Exercise description: Return the listing below verbatim. Pictures do not belong in the copy.

Available data:
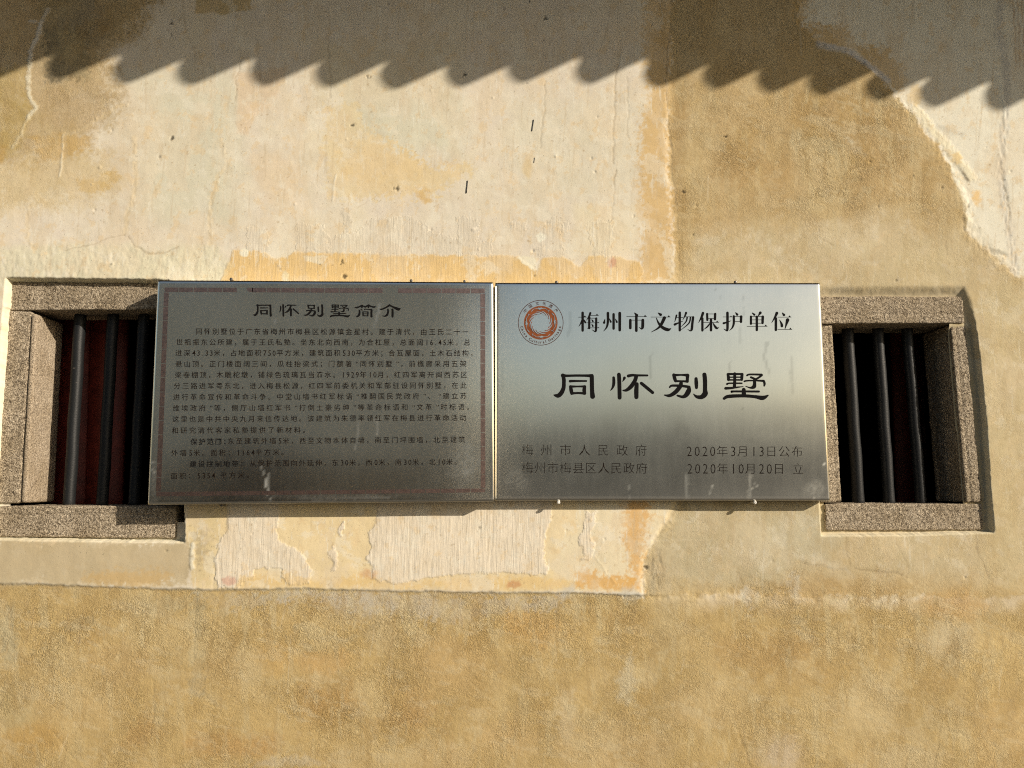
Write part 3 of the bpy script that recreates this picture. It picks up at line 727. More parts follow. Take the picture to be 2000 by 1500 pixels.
def tilemesh(name, rad, conv, length, a0, a1, n=12, th=.009):
    V = []; Fc = []
    for j in (0, 1):
        y = length*j; zz = SL*y
        for rr in (rad, rad+th):
            for i in range(n+1):
                t = a0+(a1-a0)*i/n
                V.append((rr*math.cos(t), y, rr*math.sin(t)+zz))
    m_ = n+1
    for i in range(n):
        Fc += [(i, i+1, 2*m_+i+1, 2*m_+i), (m_+i, 3*m_+i, 3*m_+i+1, m_+i+1), (i, m_+i, m_+i+1, i+1), (2*m_+i, 2*m_+i+1, 3*m_+i+1, 3*m_+i)]
    Fc += [(0, 2*m_, 3*m_, m_), (n, m_+n, 3*m_+n, 2*m_+n)]
    o = mesh(name, V, Fc, M_tile, None); return o
pan = tilemesh('round_eave_tile', RT_, False, 1.25, math.pi*.62, math.pi*2.38, n=16)  # near-closed tube, shaped to give the cast shadow its hooked teeth
cov = tilemesh('cover_tile', .054, True, 1.23, 0, math.pi)
pans = [pan]; covs = [cov]
for i, e in enumerate(ex):
    o = pan if i == 0 else pan.copy()
    if i: col.objects.link(o)
    o.location = (e[0]+random.uniform(-.004, .004), -OV, e[1]+RT_+.009+random.uniform(-.003, .003)); child(o, eave)
    o.rotation_euler = (0, random.uniform(-.2, .2), random.uniform(-.03, .03)); k_ = random.uniform(.92, 1.10); o.scale = (k_, 1, k_)
    c = cov if i == 0 else cov.copy()
    if i: col.objects.link(c)
    nx_ = ex[i+1][0] if i+1 < len(ex) else e[0]+pit
    c.location = ((e[0]+nx_)/2, -OV+.01, e[1]+.052+random.uniform(-.006, .004)); child(c, eave)
zs = [e[1] for e in ex]
# eave board just behind the tile ends, following their line
V = []; Fc = []
for i, e in enumerate(ex):
    zt = e[1]+.068
    for (yy, zz) in ((-OV+.03, zt), (-OV+.03, zt+.03), (.30, zt+.03+SL*1.3), (.30, zt+SL*1.3)): V.append((e[0], yy, zz))
for i in range(len(ex)-1):
    for k in range(4): Fc.append((i*4+k, i*4+(k+1) % 4, i*4+4+(k+1) % 4, i*4+4+k))
child(mesh('eave_board', V, Fc, M_wood, None, smooth=False), eave)

# ------------------------------------------------------------------ signs
def metal_material():
    m, n, l, b = newmat('brushed stainless steel')
    g = n.new('ShaderNodeNewGeometry')
    st = N(n, 'ShaderNodeAttribute', attribute_name='stain')
    sp = n.new('ShaderNodeSeparateColor'); l.new(st.outputs['Color'], sp.inputs[0])
    mp = n.new('ShaderNodeMapping'); mp.inputs['Scale'].default_value = (900, 900, 6); l.new(g.outputs['Position'], mp.inputs['Vector'])
    br = N(n, 'ShaderNodeTexNoise', Scale=1., Detail=3.); l.new(mp.outputs[0], br.inputs['Vector'])
    cl = N(n, 'ShaderNodeTexNoise', Scale=5., Detail=5., Roughness=.6); l.new(g.outputs['Position'], cl.inputs['Vector'])
    b.inputs['Metallic'].default_value = 1.
    M = lambda *a, **k: mathn(n, l, *a, **k)
    f = M('ADD', M('MULTIPLY_ADD', br.outputs['Fac'], .10, .95), M('MULTIPLY_ADD', cl.outputs['Fac'], .24, -.12))
    v = N(n, 'ShaderNodeVectorMath', operation='SCALE'); v.inputs[0].default_value = (.90, .89, .83)
    f = M('MULTIPLY', f, M('MULTIPLY_ADD', sp.outputs[1], -.42, 1.))
    l.new(f, v.inputs['Scale'])
    l.new(v.outputs[0], b.inputs['Base Color'])
    l.new(M('ADD', M('MULTIPLY_ADD', cl.outputs['Fac'], .09, .10), M('MULTIPLY', sp.outputs[0], .3)), b.inputs['Roughness'])
    # dusty smudges are not metal
    l.new(M('MULTIPLY_ADD', sp.outputs[0], -.16, 1., clamp=True), b.inputs['Metallic'])
    bp = N(n, 'ShaderNodeBump', Strength=1., Distance=1.)
    w1 = N(n, 'ShaderNodeTexNoise', Scale=2.6, Detail=1.); l.new(g.outputs['Position'], w1.inputs['Vector'])
    h = M('ADD', M('MULTIPLY', br.outputs['Fac'], .00003), M('MULTIPLY', w1.outputs['Fac'], .0025))
    l.new(h, bp.inputs['Height']); l.new(bp.outputs[0], b.inputs['Normal'])
    return m
M_met = metal_material()
M_blk = plain('black enamel lettering', (.007, .0065, .007), .95)
M_dk = plain('dark brown etched lettering', (.010, .006, .004), .95)
M_brn = plain('brown red tinted border', (.54, .37, .32), .32, 1., 160, .22)
M_org = plain('orange brown enamel', (.22, .068, .026), .7, 0, 90, .2)
M_orl = plain('brown enamel line', (.07, .03, .022), .8)
for m_ in (M_blk, M_dk, M_org, M_orl): m_.node_tree.nodes['Principled BSDF'].inputs['Specular IOR Level'].default_value = .12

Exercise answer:
Write part 3 of the bpy script that recreates this picture. It picks up at line 727. More parts follow. Take the picture to be 2000 by 1500 pixels.
def tilemesh(name, rad, conv, length, a0, a1, n=12, th=.009):
    V = []; Fc = []
    for j in (0, 1):
        y = length*j; zz = SL*y
        for rr in (rad, rad+th):
            for i in range(n+1):
                t = a0+(a1-a0)*i/n
                V.append((rr*math.cos(t), y, rr*math.sin(t)+zz))
    m_ = n+1
    for i in range(n):
        Fc += [(i, i+1, 2*m_+i+1, 2*m_+i), (m_+i, 3*m_+i, 3*m_+i+1, m_+i+1), (i, m_+i, m_+i+1, i+1), (2*m_+i, 2*m_+i+1, 3*m_+i+1, 3*m_+i)]
    Fc += [(0, 2*m_, 3*m_, m_), (n, m_+n, 3*m_+n, 2*m_+n)]
    o = mesh(name, V, Fc, M_tile, None); return o
pan = tilemesh('round_eave_tile', RT_, False, 1.25, math.pi*.62, math.pi*2.38, n=16)  # near-closed tube, shaped to give the cast shadow its hooked teeth
cov = tilemesh('cover_tile', .054, True, 1.23, 0, math.pi)
pans = [pan]; covs = [cov]
for i, e in enumerate(ex):
    o = pan if i == 0 else pan.copy()
    if i: col.objects.link(o)
    o.location = (e[0]+random.uniform(-.004, .004), -OV, e[1]+RT_+.009+random.uniform(-.003, .003)); child(o, eave)
    o.rotation_euler = (0, random.uniform(-.2, .2), random.uniform(-.03, .03)); k_ = random.uniform(.92, 1.10); o.scale = (k_, 1, k_)
    c = cov if i == 0 else cov.copy()
    if i: col.objects.link(c)
    nx_ = ex[i+1][0] if i+1 < len(ex) else e[0]+pit
    c.location = ((e[0]+nx_)/2, -OV+.01, e[1]+.052+random.uniform(-.006, .004)); child(c, eave)
zs = [e[1] for e in ex]
# eave board just behind the tile ends, following their line
V = []; Fc = []
for i, e in enumerate(ex):
    zt = e[1]+.068
    for (yy, zz) in ((-OV+.03, zt), (-OV+.03, zt+.03), (.30, zt+.03+SL*1.3), (.30, zt+SL*1.3)): V.append((e[0], yy, zz))
for i in range(len(ex)-1):
    for k in range(4): Fc.append((i*4+k, i*4+(k+1) % 4, i*4+4+(k+1) % 4, i*4+4+k))
child(mesh('eave_board', V, Fc, M_wood, None, smooth=False), eave)

# ------------------------------------------------------------------ signs
def metal_material():
    m, n, l, b = newmat('brushed stainless steel')
    g = n.new('ShaderNodeNewGeometry')
    st = N(n, 'ShaderNodeAttribute', attribute_name='stain')
    sp = n.new('ShaderNodeSeparateColor'); l.new(st.outputs['Color'], sp.inputs[0])
    mp = n.new('ShaderNodeMapping'); mp.inputs['Scale'].default_value = (900, 900, 6); l.new(g.outputs['Position'], mp.inputs['Vector'])
    br = N(n, 'ShaderNodeTexNoise', Scale=1., Detail=3.); l.new(mp.outputs[0], br.inputs['Vector'])
    cl = N(n, 'ShaderNodeTexNoise', Scale=5., Detail=5., Roughness=.6); l.new(g.outputs['Position'], cl.inputs['Vector'])
    b.inputs['Metallic'].default_value = 1.
    M = lambda *a, **k: mathn(n, l, *a, **k)
    f = M('ADD', M('MULTIPLY_ADD', br.outputs['Fac'], .10, .95), M('MULTIPLY_ADD', cl.outputs['Fac'], .24, -.12))
    v = N(n, 'ShaderNodeVectorMath', operation='SCALE'); v.inputs[0].default_value = (.90, .89, .83)
    f = M('MULTIPLY', f, M('MULTIPLY_ADD', sp.outputs[1], -.42, 1.))
    l.new(f, v.inputs['Scale'])
    l.new(v.outputs[0], b.inputs['Base Color'])
    l.new(M('ADD', M('MULTIPLY_ADD', cl.outputs['Fac'], .09, .10), M('MULTIPLY', sp.outputs[0], .3)), b.inputs['Roughness'])
    # dusty smudges are not metal
    l.new(M('MULTIPLY_ADD', sp.outputs[0], -.16, 1., clamp=True), b.inputs['Metallic'])
    bp = N(n, 'ShaderNodeBump', Strength=1., Distance=1.)
    w1 = N(n, 'ShaderNodeTexNoise', Scale=2.6, Detail=1.); l.new(g.outputs['Position'], w1.inputs['Vector'])
    h = M('ADD', M('MULTIPLY', br.outputs['Fac'], .00003), M('MULTIPLY', w1.outputs['Fac'], .0025))
    l.new(h, bp.inputs['Height']); l.new(bp.outputs[0], b.inputs['Normal'])
    return m
M_met = metal_material()
M_blk = plain('black enamel lettering', (.007, .0065, .007), .95)
M_dk = plain('dark brown etched lettering', (.010, .006, .004), .95)
M_brn = plain('brown red tinted border', (.54, .37, .32), .32, 1., 160, .22)
M_org = plain('orange brown enamel', (.22, .068, .026), .7, 0, 90, .2)
M_orl = plain('brown enamel line', (.07, .03, .022), .8)
for m_ in (M_blk, M_dk, M_org, M_orl): m_.node_tree.nodes['Principled BSDF'].inputs['Specular IOR Level'].default_value = .12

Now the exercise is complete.